On a un peu trop tendance à croire que parce que certains très bons romans ont été magistralement adaptés au cinéma, ce qui en fit d'excellents films, on s'imagine que la réciproque est vraie. À savoir qu'un roman dont est issu un excellent film, et fidèle à celui-ci, ne peut être qu'un excellent roman. Non, et cent fois non, car le roman avait sa raison propre d'exister avant le film. Même sans film cela reste un excellent support culturel, un support de l'imaginaire, tandis qu'un scénario c'est la version écrite d'un storyboard, c'est-à-dire une étape embryonnaire dont le stade achevé, le stade ultérieur est la production d'un support audio-visuel. Ce support, n'est pas nécessairement dévolu à promouvoir l'imaginaire du récepteur ou à travailler sur la langue comme l'est le roman et c'est là toute la différence.

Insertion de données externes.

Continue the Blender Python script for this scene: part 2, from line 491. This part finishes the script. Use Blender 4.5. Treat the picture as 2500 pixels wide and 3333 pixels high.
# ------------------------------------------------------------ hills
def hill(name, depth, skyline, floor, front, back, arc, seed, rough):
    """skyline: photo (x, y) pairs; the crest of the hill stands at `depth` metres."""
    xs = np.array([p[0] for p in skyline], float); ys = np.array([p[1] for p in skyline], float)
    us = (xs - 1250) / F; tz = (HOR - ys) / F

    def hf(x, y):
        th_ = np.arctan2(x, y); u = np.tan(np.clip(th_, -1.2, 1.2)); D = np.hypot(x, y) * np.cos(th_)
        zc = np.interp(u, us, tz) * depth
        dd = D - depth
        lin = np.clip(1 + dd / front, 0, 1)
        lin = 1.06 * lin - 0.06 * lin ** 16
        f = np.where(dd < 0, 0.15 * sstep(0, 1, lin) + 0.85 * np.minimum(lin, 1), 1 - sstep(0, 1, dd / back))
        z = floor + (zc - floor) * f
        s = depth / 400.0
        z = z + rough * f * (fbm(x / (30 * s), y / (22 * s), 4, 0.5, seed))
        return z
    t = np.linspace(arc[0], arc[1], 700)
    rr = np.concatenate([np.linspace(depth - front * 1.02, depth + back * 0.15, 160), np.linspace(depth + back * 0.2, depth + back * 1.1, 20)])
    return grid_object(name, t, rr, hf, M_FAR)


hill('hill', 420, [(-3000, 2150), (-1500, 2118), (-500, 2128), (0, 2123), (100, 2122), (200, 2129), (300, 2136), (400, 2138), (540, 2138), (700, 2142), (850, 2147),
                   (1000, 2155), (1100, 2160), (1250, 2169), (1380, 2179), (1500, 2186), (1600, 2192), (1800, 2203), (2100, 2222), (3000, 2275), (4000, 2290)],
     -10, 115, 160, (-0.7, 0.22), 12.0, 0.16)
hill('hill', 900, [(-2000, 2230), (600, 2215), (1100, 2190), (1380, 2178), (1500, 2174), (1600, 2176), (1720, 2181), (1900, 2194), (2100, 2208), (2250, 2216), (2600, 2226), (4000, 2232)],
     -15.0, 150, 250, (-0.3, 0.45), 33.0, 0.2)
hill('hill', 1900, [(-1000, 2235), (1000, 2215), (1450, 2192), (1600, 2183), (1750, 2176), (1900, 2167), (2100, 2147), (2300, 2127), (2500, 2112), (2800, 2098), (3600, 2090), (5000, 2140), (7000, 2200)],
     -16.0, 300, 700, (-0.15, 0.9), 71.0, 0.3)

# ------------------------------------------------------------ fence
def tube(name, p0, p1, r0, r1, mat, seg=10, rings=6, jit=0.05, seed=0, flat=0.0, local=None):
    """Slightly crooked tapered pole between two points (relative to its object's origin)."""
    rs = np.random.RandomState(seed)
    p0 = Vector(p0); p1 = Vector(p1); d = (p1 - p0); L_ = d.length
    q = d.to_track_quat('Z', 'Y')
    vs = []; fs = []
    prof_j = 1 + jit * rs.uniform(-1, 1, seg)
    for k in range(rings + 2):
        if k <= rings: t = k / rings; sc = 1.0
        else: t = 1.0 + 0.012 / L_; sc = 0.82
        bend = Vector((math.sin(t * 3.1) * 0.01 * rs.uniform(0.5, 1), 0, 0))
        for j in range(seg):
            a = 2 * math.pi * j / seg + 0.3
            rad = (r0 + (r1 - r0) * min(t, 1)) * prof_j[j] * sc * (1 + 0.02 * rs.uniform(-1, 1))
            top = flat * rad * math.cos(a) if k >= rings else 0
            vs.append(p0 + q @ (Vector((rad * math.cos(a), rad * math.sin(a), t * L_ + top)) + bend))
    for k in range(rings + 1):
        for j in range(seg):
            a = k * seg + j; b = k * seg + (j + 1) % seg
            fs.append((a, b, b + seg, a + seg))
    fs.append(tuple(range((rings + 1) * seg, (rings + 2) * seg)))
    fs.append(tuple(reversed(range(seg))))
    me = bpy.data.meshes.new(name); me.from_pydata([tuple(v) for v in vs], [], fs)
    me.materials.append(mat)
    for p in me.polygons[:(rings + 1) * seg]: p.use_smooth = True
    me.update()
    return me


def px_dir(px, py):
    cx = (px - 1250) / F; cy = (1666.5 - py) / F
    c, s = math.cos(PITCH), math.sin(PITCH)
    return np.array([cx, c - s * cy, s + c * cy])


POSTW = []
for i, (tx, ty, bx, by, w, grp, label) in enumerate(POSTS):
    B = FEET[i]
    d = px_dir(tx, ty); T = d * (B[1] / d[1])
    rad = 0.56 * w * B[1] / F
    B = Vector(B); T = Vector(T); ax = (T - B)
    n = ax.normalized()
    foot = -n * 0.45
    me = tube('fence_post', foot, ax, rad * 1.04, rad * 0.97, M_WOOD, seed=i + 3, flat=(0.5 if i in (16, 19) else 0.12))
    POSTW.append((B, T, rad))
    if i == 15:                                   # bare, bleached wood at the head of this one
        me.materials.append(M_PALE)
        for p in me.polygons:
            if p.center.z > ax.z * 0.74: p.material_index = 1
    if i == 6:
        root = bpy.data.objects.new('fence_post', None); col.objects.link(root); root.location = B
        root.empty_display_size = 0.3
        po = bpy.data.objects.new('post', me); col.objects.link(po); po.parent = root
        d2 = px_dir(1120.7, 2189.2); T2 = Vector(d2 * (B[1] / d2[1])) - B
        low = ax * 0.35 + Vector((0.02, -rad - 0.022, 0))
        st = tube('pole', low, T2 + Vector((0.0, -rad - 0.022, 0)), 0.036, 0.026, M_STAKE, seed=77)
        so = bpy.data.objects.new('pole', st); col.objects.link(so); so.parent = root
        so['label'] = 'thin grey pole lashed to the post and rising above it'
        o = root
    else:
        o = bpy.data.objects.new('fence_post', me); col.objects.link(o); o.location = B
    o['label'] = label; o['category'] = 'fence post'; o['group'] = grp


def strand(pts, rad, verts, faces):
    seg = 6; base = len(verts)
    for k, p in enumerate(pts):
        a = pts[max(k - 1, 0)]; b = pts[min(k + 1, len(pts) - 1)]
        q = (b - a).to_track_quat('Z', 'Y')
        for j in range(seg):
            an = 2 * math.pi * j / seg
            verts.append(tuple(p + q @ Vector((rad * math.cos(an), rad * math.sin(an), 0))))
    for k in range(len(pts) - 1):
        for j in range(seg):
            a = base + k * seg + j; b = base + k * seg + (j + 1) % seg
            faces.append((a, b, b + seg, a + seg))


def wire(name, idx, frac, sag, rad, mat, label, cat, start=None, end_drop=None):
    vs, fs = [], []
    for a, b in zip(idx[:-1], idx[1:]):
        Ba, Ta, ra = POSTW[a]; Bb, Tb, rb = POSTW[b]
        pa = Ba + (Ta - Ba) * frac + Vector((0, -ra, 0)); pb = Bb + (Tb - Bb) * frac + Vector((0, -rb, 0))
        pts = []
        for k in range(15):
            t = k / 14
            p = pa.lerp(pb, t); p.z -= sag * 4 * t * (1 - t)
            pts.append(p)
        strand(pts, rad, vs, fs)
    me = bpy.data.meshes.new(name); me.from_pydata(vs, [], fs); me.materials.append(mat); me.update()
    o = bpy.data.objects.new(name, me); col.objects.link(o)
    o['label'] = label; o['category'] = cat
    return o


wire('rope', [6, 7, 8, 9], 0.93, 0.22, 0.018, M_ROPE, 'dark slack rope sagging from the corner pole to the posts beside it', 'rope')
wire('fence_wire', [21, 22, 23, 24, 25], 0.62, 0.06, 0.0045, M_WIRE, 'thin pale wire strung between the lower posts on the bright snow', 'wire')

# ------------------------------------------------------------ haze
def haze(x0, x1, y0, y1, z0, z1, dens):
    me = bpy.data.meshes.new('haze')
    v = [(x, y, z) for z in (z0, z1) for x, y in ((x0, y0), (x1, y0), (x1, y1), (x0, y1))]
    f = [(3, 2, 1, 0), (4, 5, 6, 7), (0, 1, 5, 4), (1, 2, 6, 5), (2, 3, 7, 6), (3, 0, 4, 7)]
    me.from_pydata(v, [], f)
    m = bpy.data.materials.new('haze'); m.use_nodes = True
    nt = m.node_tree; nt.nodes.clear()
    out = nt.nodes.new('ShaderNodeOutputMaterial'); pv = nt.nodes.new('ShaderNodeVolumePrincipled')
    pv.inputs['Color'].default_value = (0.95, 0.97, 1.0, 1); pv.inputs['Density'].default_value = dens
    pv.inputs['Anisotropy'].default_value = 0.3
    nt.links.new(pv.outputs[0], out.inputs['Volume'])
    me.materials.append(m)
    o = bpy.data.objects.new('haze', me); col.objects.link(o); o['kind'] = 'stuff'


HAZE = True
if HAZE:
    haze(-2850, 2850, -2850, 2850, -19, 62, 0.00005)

Je prends le roman policier, le roman noir, le thriller suffisamment au sérieux pour croire qu'il est possible d'en faire des romans, au sens le plus noble, et pas de simples scenarii, certes magnifiquement ficelés, mais de simples scenarii tout de même.
Bon, je me suis un peu emportée, et après un tel prologue, peut-être me faut-il tout de même dire deux mots du scénario lui-même, puisqu'il est le fer de lance de l'ouvrage.

Trois gamins de Boston, Jimmy Marcus, Sean Devine et Dave Boyle, traînent dans la rue un jour de 1975 quand ils tombent sur deux types bizarres, à l'allure de flics, qui leur font une remontrance. Ils se proposent de reconduire chez eux ces petits voyous, mais les trois garçons ont un mauvais pressentiment sur ces deux hommes. Seul Dave montera finalement dans la voiture.
Les deux hommes s'avèreront être des pédophiles et Dave restera traumatisé par ces quatre jours d'enfer vécu auprès d'eux.

Vingt-cinq ans plus tard, alors que les trois amis se sont plus ou moins perdus de vue depuis bien longtemps et ont suivi des destinées fort différentes, l'assassinat de la fille de Jimmy va les réunir de la façon la plus étrange.

Dennis Lehane nous conduit à merveille sur les sentiers du doute, dans les tréfonds de la psychologie de ses personnages, sur l'irrationnel enfoui en chacun de nous, sur... stop ! Il n'est pas convenable de vous en dire beaucoup plus donc je me contenterai de ce petit avant-goût et en profite pour vous rappeler que tout ce que j'ai exprimé plus haut ne représente que mon minuscule avis, c'est-à-dire, pas grand-chose.